Carter entered politics in 1962, winning election as a Democrat to the Georgia state senate. He was re-elected two years later. At that point he set his sights on the governorship but lost his first attempt in 1966. He then campaigned almost steadily for the office during the next four years.
Carter was elected governor of Georgia in 1970.
The 1950’s saw the beginning of change in race relations in the South. Aided by Supreme Court decisions and federal laws, blacks gradually gained educational, economic and political rights and opportunities hitherto denied them in the region. There was considerable white resistance to change. While Jimmy Carter did not join that at the time, neither did he strongly oppose it.

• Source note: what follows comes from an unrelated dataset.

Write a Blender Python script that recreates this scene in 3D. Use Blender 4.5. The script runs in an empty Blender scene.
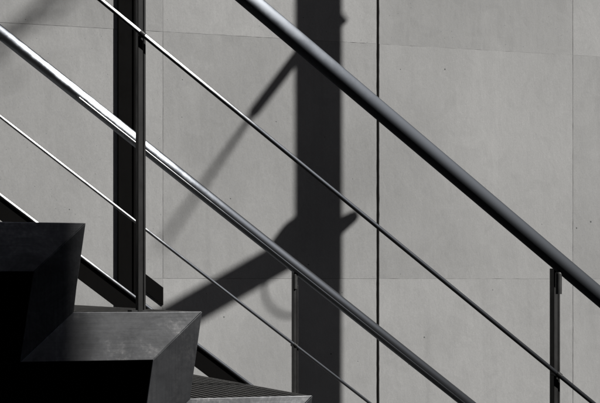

However, upon becoming governor in January 1971, he declared: “I say to you quite frankly that the time for racial discriminations is over. No poor, rural, weak, or black person should ever have to bear the additional burden of being deprived of the opportunity of an education, a job, or simple justice.”
During the Carter Administration in Georgia the number of blacks on major state boards and agencies rose from 3 to 53. The number of black state employees nearly doubled.
While governor Carter began to move toward national Democratic politics, but he was almost completely unknown when he announced late in 1974 that he would be a candidate for the Democratic Presidential nominations. Leaving the governorship in January 1975, he spent many months campaigning outside Georgia. Even so a public opinion poll in October 1975 ranking possible candidates did not mention him.
The effects of the Watergate scandal lingered among Americans in 1976. Washington D.C., “insiders” were still suspect, and confidence in professional politicians remained low. Carter stressed that he was an “outsider”. He knew nothing about Washington but he would if elected, become a breath of fresh and honest air in that city. And the name recognition problem faded as Jimmy Carter won numerous primaries in 1976. At the Democratic convention in New York City that summer he received the nomination on the first ballot. Carter went on to win in November. He defeated President Gerald R. Ford. Once in the White House, Carter ended much of the ceremony and pageantry that had marked officials receptions there.
Rosalynn Carter became an active representative of Carter’s
administration. In 1977, she led a U.S. delegation on a tour of Latin America. She also worked to help women gain equal rights and to improve care for the elderly and the mentally ill.
A Challenged Presidency
Inflation and energy proved to be Carter’s chief problems in the presidency. He spend much time trying to develop an energy policy that would reduce American dependence on imported oil. Congress created a Department of Energy in 1977 to co-ordinate federal efforts. No Carter program had much effect inflation, through.
President Carter made other nations’ adherence to human rights an important foreign affairs issue. In 1978, he strengthened ties between the U.S. and the Communist regime in China. He also won senate ratification of two treaties that eventually turn over control of the Panama Canal to Panama. He reached a second Strategic Arms Limitation Treaty with the Soviet Union, then asked the U.S. Senate to postpone considering it for ratification after Soviet troops invaded Afghanistan in 1979. Perhaps President Carter’s greatest achievement was in getting Israel and Egypt to sign a peace treaty in March 1979, ending a 30-year state of war between the two nations.